Your Own, Personal...
Your own...personal procrastinator
Someone who just sits there
Someone who stares
Your own personal procrastinator
Someone to put off all your chores
Someone who bores
Reach out and stare into space...
Someone who just sits there
Someone who stares
Your own personal procrastinator
Someone to put off all your chores
Someone who bores
Reach out and stare into space...
Labels: I murder the classics
14 Comments:
Wow, you're like the guy who would laugh at the hollyhocks and then spray them with lye.
"Wow, you're like the guy who would laugh at the hollyhocks and then spray them with lye."
Dougie?
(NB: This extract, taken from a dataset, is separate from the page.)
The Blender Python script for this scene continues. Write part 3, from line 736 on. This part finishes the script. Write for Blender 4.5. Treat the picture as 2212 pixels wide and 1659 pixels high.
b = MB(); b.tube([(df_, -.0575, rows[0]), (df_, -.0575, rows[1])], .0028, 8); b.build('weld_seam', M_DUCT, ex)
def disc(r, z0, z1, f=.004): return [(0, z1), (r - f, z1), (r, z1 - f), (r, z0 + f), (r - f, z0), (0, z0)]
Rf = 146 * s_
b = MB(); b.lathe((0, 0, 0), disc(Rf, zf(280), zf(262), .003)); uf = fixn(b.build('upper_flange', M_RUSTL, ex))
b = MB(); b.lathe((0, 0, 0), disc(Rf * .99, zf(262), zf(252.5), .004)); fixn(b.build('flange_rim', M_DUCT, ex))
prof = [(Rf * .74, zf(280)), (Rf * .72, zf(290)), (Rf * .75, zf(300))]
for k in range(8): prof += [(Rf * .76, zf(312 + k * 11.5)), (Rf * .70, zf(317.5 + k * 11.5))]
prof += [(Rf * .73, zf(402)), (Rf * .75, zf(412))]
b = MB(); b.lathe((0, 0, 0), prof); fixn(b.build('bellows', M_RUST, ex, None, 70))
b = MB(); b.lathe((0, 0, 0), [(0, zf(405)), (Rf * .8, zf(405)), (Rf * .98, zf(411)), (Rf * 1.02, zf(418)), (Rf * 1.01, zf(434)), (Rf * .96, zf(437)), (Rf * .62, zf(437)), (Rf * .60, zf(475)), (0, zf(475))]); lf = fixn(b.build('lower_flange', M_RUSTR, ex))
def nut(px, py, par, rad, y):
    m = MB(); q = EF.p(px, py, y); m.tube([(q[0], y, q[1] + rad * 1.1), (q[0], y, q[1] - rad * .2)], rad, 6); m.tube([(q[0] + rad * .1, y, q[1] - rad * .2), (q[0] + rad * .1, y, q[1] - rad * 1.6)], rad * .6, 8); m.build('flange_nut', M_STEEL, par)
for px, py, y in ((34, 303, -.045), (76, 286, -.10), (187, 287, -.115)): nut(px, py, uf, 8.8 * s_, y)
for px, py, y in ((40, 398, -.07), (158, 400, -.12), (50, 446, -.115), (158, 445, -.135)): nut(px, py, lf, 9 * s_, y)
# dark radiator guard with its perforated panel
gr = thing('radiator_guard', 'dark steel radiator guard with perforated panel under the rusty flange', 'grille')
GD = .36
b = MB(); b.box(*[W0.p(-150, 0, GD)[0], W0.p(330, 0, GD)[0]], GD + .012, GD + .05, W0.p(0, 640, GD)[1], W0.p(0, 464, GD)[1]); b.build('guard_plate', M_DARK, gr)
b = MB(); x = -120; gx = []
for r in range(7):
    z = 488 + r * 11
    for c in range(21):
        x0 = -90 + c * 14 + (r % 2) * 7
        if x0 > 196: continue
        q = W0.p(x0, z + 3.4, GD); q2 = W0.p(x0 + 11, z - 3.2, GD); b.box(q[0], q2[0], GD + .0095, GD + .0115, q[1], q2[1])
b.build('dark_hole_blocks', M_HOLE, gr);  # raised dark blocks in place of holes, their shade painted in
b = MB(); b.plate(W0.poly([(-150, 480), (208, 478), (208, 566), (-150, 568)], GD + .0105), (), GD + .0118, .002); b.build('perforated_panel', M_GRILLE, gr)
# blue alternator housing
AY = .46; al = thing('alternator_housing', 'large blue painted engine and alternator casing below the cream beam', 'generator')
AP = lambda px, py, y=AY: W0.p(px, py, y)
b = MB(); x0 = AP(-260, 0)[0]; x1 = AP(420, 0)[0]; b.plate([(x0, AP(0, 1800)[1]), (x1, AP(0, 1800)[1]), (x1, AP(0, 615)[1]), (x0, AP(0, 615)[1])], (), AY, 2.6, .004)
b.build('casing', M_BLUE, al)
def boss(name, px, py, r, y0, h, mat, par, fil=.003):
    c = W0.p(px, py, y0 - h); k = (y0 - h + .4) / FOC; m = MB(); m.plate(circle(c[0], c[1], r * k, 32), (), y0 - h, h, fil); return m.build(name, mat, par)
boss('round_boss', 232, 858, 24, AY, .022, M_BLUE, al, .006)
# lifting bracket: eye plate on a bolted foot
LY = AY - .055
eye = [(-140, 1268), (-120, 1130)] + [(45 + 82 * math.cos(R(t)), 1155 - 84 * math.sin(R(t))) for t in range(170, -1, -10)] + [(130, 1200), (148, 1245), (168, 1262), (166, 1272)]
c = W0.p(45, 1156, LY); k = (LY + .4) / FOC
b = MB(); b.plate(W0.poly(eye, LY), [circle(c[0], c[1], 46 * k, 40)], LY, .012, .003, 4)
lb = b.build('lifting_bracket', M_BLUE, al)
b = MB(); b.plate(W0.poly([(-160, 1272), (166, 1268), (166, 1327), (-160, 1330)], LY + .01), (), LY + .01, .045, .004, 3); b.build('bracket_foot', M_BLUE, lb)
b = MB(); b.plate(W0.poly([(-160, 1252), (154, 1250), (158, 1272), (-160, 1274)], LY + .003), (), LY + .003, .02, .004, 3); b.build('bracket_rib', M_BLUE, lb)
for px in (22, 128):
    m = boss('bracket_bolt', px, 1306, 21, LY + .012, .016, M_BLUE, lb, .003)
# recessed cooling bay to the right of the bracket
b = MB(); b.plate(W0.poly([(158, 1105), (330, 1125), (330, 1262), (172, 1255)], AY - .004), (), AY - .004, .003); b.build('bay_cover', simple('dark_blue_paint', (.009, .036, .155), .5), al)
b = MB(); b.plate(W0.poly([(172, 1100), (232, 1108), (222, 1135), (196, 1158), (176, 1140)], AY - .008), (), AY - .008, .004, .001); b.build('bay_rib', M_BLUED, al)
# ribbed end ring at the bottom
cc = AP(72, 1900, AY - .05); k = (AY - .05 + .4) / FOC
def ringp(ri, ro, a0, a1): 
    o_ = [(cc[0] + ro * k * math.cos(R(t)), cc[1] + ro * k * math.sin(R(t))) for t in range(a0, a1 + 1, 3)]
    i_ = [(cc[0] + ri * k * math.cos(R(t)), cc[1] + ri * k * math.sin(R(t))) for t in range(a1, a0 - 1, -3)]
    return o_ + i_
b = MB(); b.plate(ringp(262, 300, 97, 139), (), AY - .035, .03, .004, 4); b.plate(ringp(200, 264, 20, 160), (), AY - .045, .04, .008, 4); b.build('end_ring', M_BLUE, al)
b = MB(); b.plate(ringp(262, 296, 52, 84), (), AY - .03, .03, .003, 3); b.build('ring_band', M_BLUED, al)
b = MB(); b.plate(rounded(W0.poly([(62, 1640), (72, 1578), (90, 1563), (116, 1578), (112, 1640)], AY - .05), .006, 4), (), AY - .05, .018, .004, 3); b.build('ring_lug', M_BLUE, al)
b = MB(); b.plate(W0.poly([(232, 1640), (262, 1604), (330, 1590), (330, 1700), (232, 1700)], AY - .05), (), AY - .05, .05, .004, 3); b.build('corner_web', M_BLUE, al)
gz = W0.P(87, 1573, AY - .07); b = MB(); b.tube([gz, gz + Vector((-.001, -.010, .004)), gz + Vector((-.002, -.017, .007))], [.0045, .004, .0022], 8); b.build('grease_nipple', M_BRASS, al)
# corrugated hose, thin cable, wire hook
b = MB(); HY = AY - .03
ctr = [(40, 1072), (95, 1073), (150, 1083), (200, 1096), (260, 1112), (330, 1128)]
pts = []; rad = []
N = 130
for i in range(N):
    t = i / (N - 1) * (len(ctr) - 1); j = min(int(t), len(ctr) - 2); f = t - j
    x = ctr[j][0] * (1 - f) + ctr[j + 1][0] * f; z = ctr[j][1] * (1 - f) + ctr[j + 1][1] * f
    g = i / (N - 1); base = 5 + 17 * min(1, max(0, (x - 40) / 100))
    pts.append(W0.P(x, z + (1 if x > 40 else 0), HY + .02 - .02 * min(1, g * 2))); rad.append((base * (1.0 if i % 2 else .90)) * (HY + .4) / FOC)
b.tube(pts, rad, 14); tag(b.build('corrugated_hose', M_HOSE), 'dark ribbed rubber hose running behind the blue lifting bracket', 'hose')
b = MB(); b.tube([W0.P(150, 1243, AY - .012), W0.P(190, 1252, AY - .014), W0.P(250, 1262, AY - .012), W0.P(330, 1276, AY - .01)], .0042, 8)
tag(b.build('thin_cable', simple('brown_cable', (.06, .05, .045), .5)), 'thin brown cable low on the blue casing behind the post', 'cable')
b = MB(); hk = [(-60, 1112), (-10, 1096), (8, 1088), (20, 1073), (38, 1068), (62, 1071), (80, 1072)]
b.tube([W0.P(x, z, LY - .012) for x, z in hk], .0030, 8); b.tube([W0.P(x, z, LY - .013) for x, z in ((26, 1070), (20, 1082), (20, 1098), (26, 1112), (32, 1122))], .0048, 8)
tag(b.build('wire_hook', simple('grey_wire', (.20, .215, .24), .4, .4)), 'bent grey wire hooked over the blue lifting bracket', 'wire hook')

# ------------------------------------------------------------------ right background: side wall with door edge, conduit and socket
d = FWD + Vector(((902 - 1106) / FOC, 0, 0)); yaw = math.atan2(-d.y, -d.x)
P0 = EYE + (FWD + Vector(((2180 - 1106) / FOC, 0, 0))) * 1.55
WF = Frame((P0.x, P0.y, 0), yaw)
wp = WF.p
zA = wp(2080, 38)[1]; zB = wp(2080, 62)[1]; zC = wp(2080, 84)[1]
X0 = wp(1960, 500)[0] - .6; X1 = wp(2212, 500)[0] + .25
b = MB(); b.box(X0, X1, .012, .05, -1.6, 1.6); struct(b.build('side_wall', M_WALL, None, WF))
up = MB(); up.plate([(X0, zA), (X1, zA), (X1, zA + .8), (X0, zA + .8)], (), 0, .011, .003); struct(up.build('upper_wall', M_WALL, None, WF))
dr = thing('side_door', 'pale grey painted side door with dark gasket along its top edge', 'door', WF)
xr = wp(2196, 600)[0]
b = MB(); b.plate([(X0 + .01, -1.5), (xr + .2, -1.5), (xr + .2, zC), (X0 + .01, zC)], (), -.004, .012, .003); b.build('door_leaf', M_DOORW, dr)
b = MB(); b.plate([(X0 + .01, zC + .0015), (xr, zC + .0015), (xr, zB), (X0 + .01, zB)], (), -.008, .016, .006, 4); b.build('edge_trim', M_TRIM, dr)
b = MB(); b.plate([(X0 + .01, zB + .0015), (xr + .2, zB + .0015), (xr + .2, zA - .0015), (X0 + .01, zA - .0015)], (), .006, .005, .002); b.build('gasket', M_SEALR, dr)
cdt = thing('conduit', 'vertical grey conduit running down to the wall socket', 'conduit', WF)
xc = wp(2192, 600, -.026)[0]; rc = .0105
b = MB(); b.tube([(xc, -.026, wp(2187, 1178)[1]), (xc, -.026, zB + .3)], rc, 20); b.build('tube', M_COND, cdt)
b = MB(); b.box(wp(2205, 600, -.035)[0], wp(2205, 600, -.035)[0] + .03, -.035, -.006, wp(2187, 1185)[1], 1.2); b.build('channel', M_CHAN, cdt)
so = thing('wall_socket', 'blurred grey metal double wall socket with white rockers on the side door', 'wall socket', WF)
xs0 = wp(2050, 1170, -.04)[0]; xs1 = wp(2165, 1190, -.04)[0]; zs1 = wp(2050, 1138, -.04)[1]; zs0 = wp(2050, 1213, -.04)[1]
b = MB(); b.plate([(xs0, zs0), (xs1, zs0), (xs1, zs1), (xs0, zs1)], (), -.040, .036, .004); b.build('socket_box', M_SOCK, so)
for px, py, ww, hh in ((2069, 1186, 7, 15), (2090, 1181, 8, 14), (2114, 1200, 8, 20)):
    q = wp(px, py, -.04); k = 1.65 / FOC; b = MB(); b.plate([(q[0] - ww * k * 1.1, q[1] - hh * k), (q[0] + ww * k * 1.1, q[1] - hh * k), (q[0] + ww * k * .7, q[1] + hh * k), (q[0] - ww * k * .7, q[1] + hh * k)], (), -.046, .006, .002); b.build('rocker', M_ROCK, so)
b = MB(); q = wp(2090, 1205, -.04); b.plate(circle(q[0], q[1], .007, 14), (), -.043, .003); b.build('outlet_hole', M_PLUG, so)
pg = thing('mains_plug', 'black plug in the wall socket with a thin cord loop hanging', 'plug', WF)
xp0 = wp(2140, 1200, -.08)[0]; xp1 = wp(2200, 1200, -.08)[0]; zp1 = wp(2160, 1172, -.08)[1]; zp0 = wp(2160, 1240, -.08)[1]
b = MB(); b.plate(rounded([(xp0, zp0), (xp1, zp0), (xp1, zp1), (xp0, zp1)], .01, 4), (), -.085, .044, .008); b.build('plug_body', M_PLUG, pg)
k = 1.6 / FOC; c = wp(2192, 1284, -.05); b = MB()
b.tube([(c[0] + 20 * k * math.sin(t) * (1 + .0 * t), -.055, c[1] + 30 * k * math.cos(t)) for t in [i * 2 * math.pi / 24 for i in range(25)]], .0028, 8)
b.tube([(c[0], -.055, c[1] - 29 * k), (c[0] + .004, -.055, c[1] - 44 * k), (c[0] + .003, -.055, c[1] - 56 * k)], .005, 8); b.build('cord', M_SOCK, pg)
Dougie Fairbanks, is that you?
Coaster,
Nay, my dear Punchman, I've never laid witness upon a hollyhock...not in real life nor in virtual. Now, tourists that drive the wrong way up a San Francisco street? Lye and so much more...
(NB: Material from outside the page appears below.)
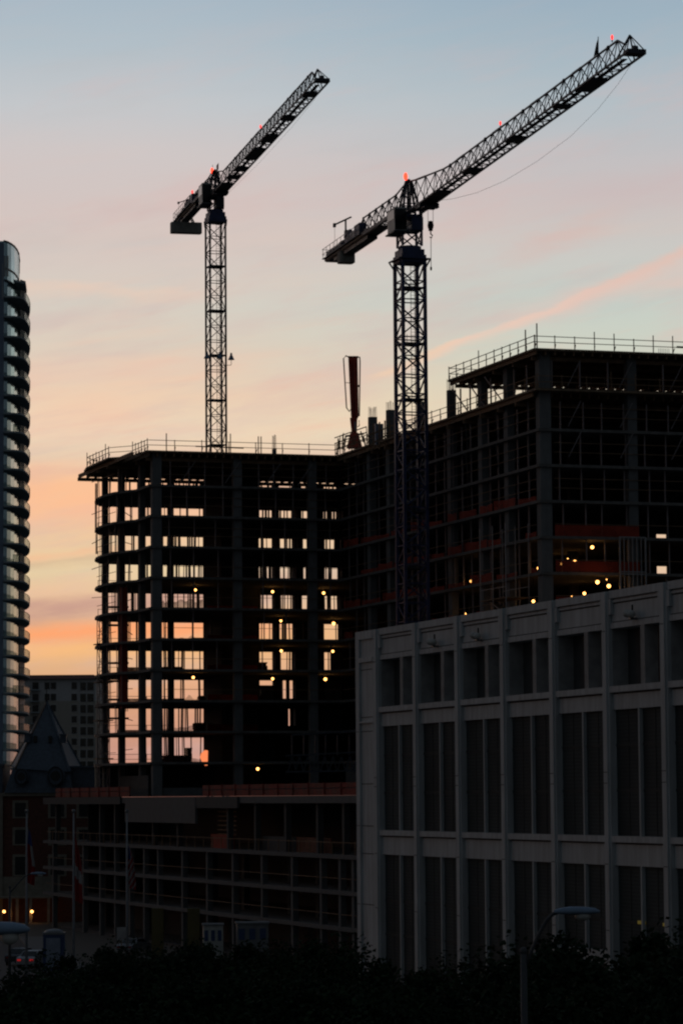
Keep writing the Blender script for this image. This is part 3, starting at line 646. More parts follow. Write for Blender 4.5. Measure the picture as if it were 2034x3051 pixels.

laughing all the way, you know.
Catchy!
It kind of reminds me an old Depeche Mode song. Something about a "Personal Jesus."
Aren't I sharp?
Chris,
"Aren't I sharp?"
As a Detroit stilletto on a Saturday night ; )
Do you take requests?
um, so i'm not sposed to do that myself?
Nice.
This is just to say....
I could use one a them procrastinators. I've grown bored with my own procrastinating.
Bravo!
Chelene,
"Do you take requests?"
Like a preacher whose flock is about to take stock in what he preaches and he has to resort to speaking in tongues or laying of hands to keep the people from fleeing the aisles? Um...yes.
Angel,
Absolutely not. Procrastination makes Angel a dull girl.
Bubs,
Ooooh, a new avatar! The thing about them procrastinators is you can't get a warranty for them.
Amy,
Thank ya.
personally I prefer my stilettos on Fridays... gives me all weekend to recover
Todd,
Stilettos in Oklahoma? Isn't that like bringing a knife fight to a gun fight? I mean, don't they have those huge Buck and Rambo knives down there?